Spent most of today pondering...

I'm by myself most of my entire life...
At home; In school; In church...

I can safely say 90% of the time I am alone, not counting my roommate sitting behind me now...
Yup, I gave some thought about the people in my life...
My conclusion - I am living this life alone physically cause technically with God, I can't be alone at any time...

And I guess I'm really used to it and that explains why I don't really enjoy fellowships...
except for the ones that I really love and get to be ministered...but then again...

My life's pretty much a lonely, straight line =)

Monday, September 21, 2009

Grace upon Grace

A child-like faith in the everliving One, call upon His Name and He will answer.


Draw near to Him and He will draw nearer.


Those who seek Him with all their hearts will find Him.


Jesus! Jesus! Crazy for Jesus!

Saturday, September 19, 2009

Stormy Storm

This specially dedicated to my previous entry...

Today I faced my first storm in Uni life...

In the knowledge that I screwed up my maths CA paper today,
all that came out in the paper was out of my expectations.
And all I had to say was negative stuff and groaning in disappointment,
God I will learn to look to You.

In this storm right now, I know with you in the boat I need not fear.
I know this doesn't mean that I don't have to put in effort on my part,
but more of working in partnership with You.
I cannot do this on my own, not for the next 3 years.

So many things crossed my past few days,
and this happens only when I'm about to have something coming up like leading worship.
Jesus, I pray that You'll carry me through this time,
May I put my trust in nothing but You alone.

In Your most precious and mighty Name

Thursday, September 17, 2009

I-spy

Just went a blog-checking-out spree.
It's so interesting to see what has been happening in the lives of others,
what they are going through or their thoughts for the day,
some are eager to share their current craze while others penned down their innermost issues.

Nevertheless, this is a space where one should be free to express oneself.
As I think about this, I cannot help but reflect on my own life.
Where I am right now, where I have walked and where I am heading.
Life is definitely full of why's and doubts, but faith is the element of my life.

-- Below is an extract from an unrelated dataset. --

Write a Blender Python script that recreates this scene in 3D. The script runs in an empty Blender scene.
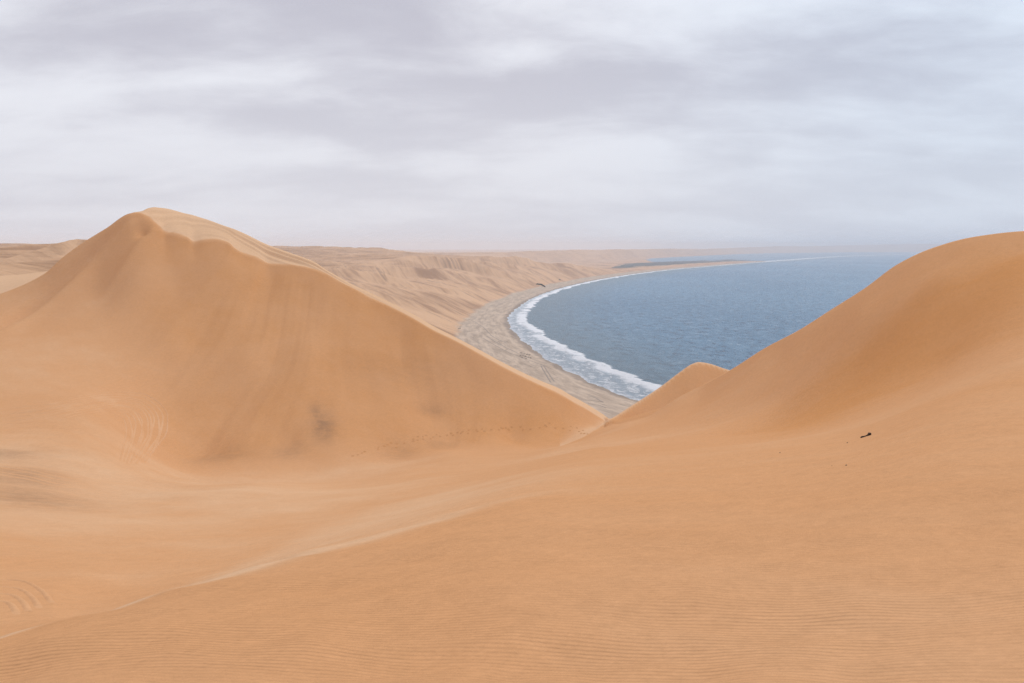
import bpy, math, random
import numpy as np

random.seed(7)
scene = bpy.context.scene
col = scene.collection
R = math.radians

# ------------------------------------------------------------------ camera
CAM = np.array((0.0, 0.0, 90.0))
F = 35.0 / 36.0 * 1024.0
CX, CY = 512.0, 341.5
HORIZON = 247.0
PITCH = math.atan((CY - HORIZON) / F)
cam_data = bpy.data.cameras.new("camera")
cam_data.lens = 35.0
cam_data.sensor_width = 36.0
cam_data.clip_start = 0.1
cam_data.clip_end = 120000.0
cam = bpy.data.objects.new("camera", cam_data)
cam.location = CAM
cam.rotation_euler = (math.pi / 2 - PITCH, 0.0, 0.0)
col.objects.link(cam)
scene.camera = cam

# ------------------------------------------------------------------ world and sun
SUN_EL, SUN_AZ = 40.0, 42.0          # azimuth measured from +y towards +x
SUN_STRENGTH, SUN_ANGLE = 1.5, 18.0
EXPOSURE = 0.06

world = bpy.data.worlds.new("World")
scene.world = world
world.use_nodes = True
wt = world.node_tree
wt.nodes.clear()


def N(t, kind, loc=None, **kw):
    n = t.nodes.new(kind)
    for k, v in kw.items():
        setattr(n, k, v)
    return n


def L(t, a, b):
    t.links.new(a, b)


def mathn(t, op, a, b=None, clamp=False):
    n = N(t, 'ShaderNodeMath', operation=op, use_clamp=clamp)
    for i, v in enumerate((a, b)):
        if v is None:
            continue
        if isinstance(v, (int, float)):
            n.inputs[i].default_value = v
        else:
            L(t, v, n.inputs[i])
    return n.outputs[0]


def maprange(t, v, a, b, c=0.0, d=1.0, smooth=True):
    n = N(t, 'ShaderNodeMapRange')
    n.interpolation_type = 'SMOOTHSTEP' if smooth else 'LINEAR'
    L(t, v, n.inputs[0])
    for i, x in enumerate((a, b, c, d)):
        if isinstance(x, (int, float)):
            n.inputs[i + 1].default_value = x
        else:
            L(t, x, n.inputs[i + 1])
    return n.outputs[0]


def mixcol(t, fac, a, b, blend='MIX'):
    n = N(t, 'ShaderNodeMix', data_type='RGBA', blend_type=blend)
    if isinstance(fac, (int, float)):
        n.inputs[0].default_value = fac
    else:
        L(t, fac, n.inputs[0])
    for i, v in ((6, a), (7, b)):
        if isinstance(v, tuple):
            n.inputs[i].default_value = (*v, 1.0)
        else:
            L(t, v, n.inputs[i])
    return n.outputs[2]


def noise(t, vec, scale, detail=4.0, rough=0.55, dist=0.0, dims='3D'):
    n = N(t, 'ShaderNodeTexNoise')
    n.noise_dimensions = dims
    n.inputs['Scale'].default_value = scale
    n.inputs['Detail'].default_value = detail
    n.inputs['Roughness'].default_value = rough
    n.inputs['Distortion'].default_value = dist
    if vec is not None:
        L(t, vec, n.inputs['Vector'])
    return n.outputs['Fac']


def mapping(t, vec, scale=(1, 1, 1), rot=(0, 0, 0), loc=(0, 0, 0)):
    n = N(t, 'ShaderNodeMapping', vector_type='TEXTURE')
    n.inputs['Scale'].default_value = tuple(1.0 / max(v, 1e-6) for v in scale)
    n.inputs['Rotation'].default_value = rot
    n.inputs['Location'].default_value = loc
    L(t, vec, n.inputs['Vector'])
    return n.outputs[0]


# sky: a clear NISHITA sky almost wholly covered by a layer of stratus, laid out on a flat ceiling
tc = N(wt, 'ShaderNodeTexCoord')
sep = N(wt, 'ShaderNodeSeparateXYZ')
L(wt, tc.outputs['Generated'], sep.inputs[0])
zc = mathn(wt, 'MAXIMUM', sep.outputs['Z'], 0.0)
den = mathn(wt, 'ADD', zc, 0.26)
px_ = mathn(wt, 'DIVIDE', sep.outputs['X'], den)
py_ = mathn(wt, 'DIVIDE', sep.outputs['Y'], den)
cmb = N(wt, 'ShaderNodeCombineXYZ')
L(wt, px_, cmb.inputs[0])
L(wt, py_, cmb.inputs[1])
big = noise(wt, mapping(wt, cmb.outputs[0], (1.05, 2.0, 1), (0, 0, 0), (4.9951, 37.1178, 0)), 1.0, 7.0, 0.48, 0.3)
mid = noise(wt, mapping(wt, cmb.outputs[0], (3.2, 4.8, 1), (0, 0, 0), (18.1251, 22.0801, 2)), 1.0, 6.0, 0.58, 0.3)
dens = mathn(wt, 'ADD', mathn(wt, 'MULTIPLY', big, 0.72), mathn(wt, 'MULTIPLY', mid, 0.28))
lift = maprange(wt, sep.outputs['Z'], 0.02, 0.22, 0.0, 1.0)
cl = maprange(wt, dens, 0.385, 0.625)
cl = mathn(wt, 'ADD', 0.62, mathn(wt, 'MULTIPLY', mathn(wt, 'SUBTRACT', cl, 0.62), mathn(wt, 'ADD', mathn(wt, 'MULTIPLY', lift, 0.70), 0.30)))
cloud = mixcol(wt, cl, (0.545, 0.542, 0.618), (0.835, 0.850, 0.910))
# bluer, thinner cloud over the sea (towards +x)
sea_side = maprange(wt, sep.outputs['X'], -0.05, 0.48)
cloud = mixcol(wt, sea_side, cloud, mixcol(wt, 1.0, cloud, (0.86, 0.95, 1.02), 'MULTIPLY'))
# an overcast sky is brighter overhead
zen = maprange(wt, sep.outputs['Z'], 0.28, 0.95, 1.0, 1.25)
zc2 = N(wt, 'ShaderNodeVectorMath', operation='SCALE')
L(wt, cloud, zc2.inputs[0])
L(wt, zen, zc2.inputs['Scale'])
sky = N(wt, 'ShaderNodeTexSky')
sky.sky_type = 'NISHITA'
sky.sun_disc = False
sky.sun_elevation = R(SUN_EL)
sky.sun_rotation = R(SUN_AZ)
sky.dust_density = 2.0
bg_sky = N(wt, 'ShaderNodeBackground')
bg_sky.inputs['Strength'].default_value = 0.10
L(wt, sky.outputs[0], bg_sky.inputs['Color'])
bg_cl = N(wt, 'ShaderNodeBackground')
bg_cl.inputs['Strength'].default_value = 1.0
L(wt, zc2.outputs[0], bg_cl.inputs['Color'])
mx = N(wt, 'ShaderNodeMixShader')
mx.inputs[0].default_value = 0.95
L(wt, bg_sky.outputs[0], mx.inputs[1])
L(wt, bg_cl.outputs[0], mx.inputs[2])
wo = N(wt, 'ShaderNodeOutputWorld')
L(wt, mx.outputs[0], wo.inputs['Surface'])

sun_data = bpy.data.lights.new("sun", 'SUN')
sun_data.energy = SUN_STRENGTH
sun_data.angle = R(SUN_ANGLE)
sun_data.color = (1.0, 0.96, 0.90)
sun = bpy.data.objects.new("sun", sun_data)
sun.rotation_euler = (R(90 - SUN_EL), 0, R(180 - SUN_AZ))
sun.location = (0, 0, 500)
col.objects.link(sun)

scene.view_settings.view_transform = 'Standard'
scene.view_settings.look = 'None'
scene.view_settings.exposure = EXPOSURE
scene.view_settings.gamma = 1.0
scene.view_settings.use_curve_mapping = False
scene.render.engine = 'CYCLES'
scene.cycles.max_bounces = 6
scene.cycles.diffuse_bounces = 5
scene.cycles.glossy_bounces = 2
scene.cycles.volume_bounces = 1
scene.cycles.use_denoising = True
scene.cycles.denoising_input_passes = 'RGB_ALBEDO_NORMAL'
scene.cycles.denoising_prefilter = 'FAST'
scene.cycles.use_adaptive_sampling = False
scene.cycles.sample_clamp_indirect = 2.0
scene.cycles.sample_clamp_direct = 4.0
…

I am very sure if one can turn back time, we would have chosen another path, another choice.
While some choose to take the same road, others are still lost in the busyness of life.
Me? I know I am a student right now in the midst of a vicious paper-chase.
But this is temporal.

God will see me through this season, as long as I keep trusting Him.
God has already planned my future, as long as I commit that into His hands.
God has, since Jesus' sacrifice, forgiven me of my sins and past, as long as I believe in Jesus Christ.
God, the same yesterday, today and forever, will always be the same and only God.

Praise be to God, in His honour; power and majesty, who reigns forevermore!

Have you given a thought about your life yet? =)

Wednesday, September 16, 2009

School and Life and what else?

I suddenly thought of this...

If my life is an equation say f(x) = x^2 + cos(0.5x) ,
then I guess all the people that I knew and know and will know in my life has to intersect with my equation as some point.

This is just a matter of when and how long.

Some friends have been with me since I was really young but now, we're not close anymore.
Some friends that I have just met are great and we're still doing great =)
Some friends whom I really cherished, have faded away.

The 2 equations are now moving further away from one another as time moves along.
It seems almost impossible to see that gap narrow in the future,
but I believe God can do anything according to His will =)


Sunday, September 6, 2009

Just a little bit more

Dear God, thank You for everything.
I'll never thank You, until I look back at what You have done for me.
I know You are faithful.
I know You are ever unchanging.

Today...just today...
As you smiled back at me,
it totally lit up my life.
Not that I am cooking up a big hoo-ha,
but that meant a lot to me.

O Lord, let all my desires
be nothing but Your will alone.
And as I walk this narrow road,
in the knowledge of Your great Love,
I will fear nothing. Nothing.

=)

Wednesday, September 2, 2009


My latest baby =))

Wireless and light plus in-ear buds...

Gives me all the reasons to start running again!